Lo ocurrido en Francia no aguanta la comparación. Aquí fue más violento, más trágico ‒dos falleci-dos, un herido; ninguna víctima mortal en Francia, afortunadamente‒. Pero también fue superior en otro sentido, la respuesta social. A pesar de eso, los vecinos, que se la jugaron en un escenario harto más intimidante que el del parque francés, no serán tenidos en cuenta. No recibirán reconocimiento alguno ‒en Francia, Inglaterra, etc., les habrían puesto un pedestal‒.
Quizá sea porque seamos muy dejados. Pero esta omisión también indica algo, y es que en España se da por sentado que en un momento crítico, la gente, algunos, tendrán el suficiente arrojo como para arriesgar su vida por los demás.
¿Razones? Quizá por haber sucedido aquí, en el sur, donde se conserva alguna distancia con esa sociedad atiborrada de buenismo y leche de soja que impera en otras partes. Pero no nos engañemos; hace décadas que descendemos por ese tobogán que nos hace indiferente a todo, incluso al niño que está siendo asesinado. ¿O alguien duda que hace cuarenta años, en cualquier lugar de España, hubiera bajado media calle con palos, cuchillos y alguna escopeta de caza?

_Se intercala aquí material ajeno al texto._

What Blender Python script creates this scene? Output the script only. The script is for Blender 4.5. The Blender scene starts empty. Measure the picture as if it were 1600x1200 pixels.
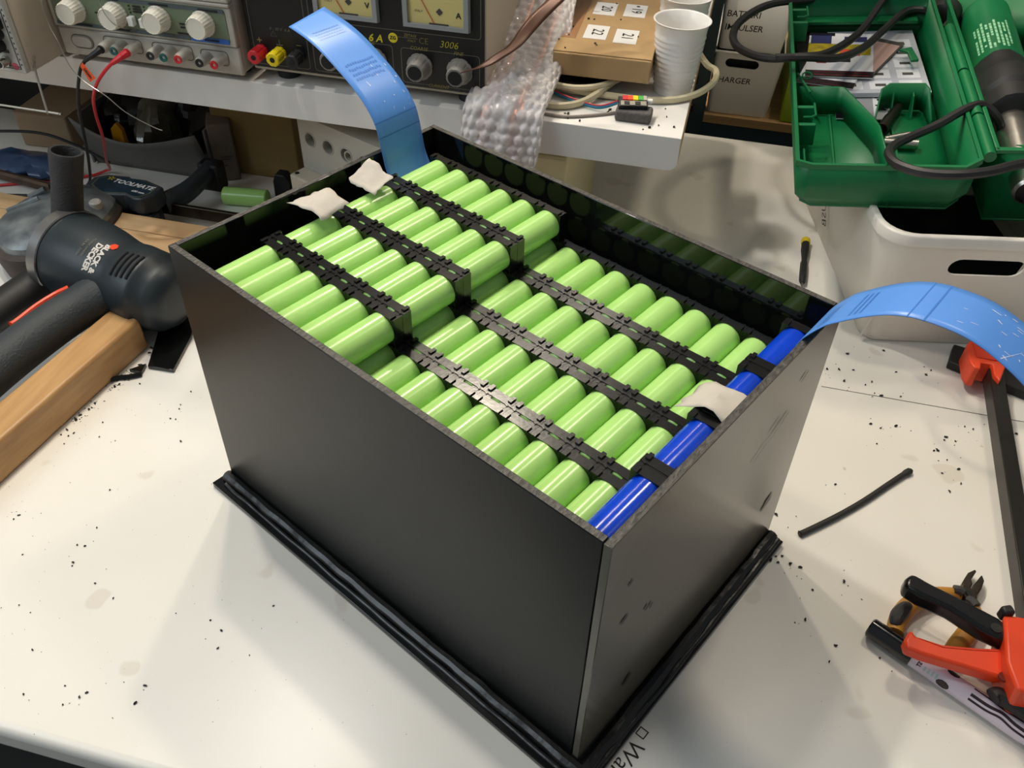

Han eliminado en nosotros cierta idea de supervivencia, o de resistencia. Sí, hablo de esa élite política que vive en urbanizaciones con seguridad privada, y que no abandonan sus paraísos de algodón sin escolta policial. La que en los gritos de la calle Las Monjas, que pedían al agente que disparase, ha reconocido con pavor una reclamación desesperada, la de recuperar la cordura.
Porque son los responsables de que un sistema garantista haya degenerado en un Parque Temático de la Impotencia. Nos quieren mansos. Tanto como para que en el momento crítico, en el que es puerta grande o enfermería, vida o muerte, dudemos, porque si conservamos la propia y nuestro simpático agresor queda mal parado, nuestro futuro será semejante al calvario que hemos pospuesto.
El drama es extensible a todos. Especialmente a la policía, encargada de defender nuestra integridad, y maniatada para conservar la suya. De modo que, en una sociedad que muere por sus propias contra-dicciones…, ¡que Dios nos dé buenos vecinos! Como estos de Andújar, si es posible.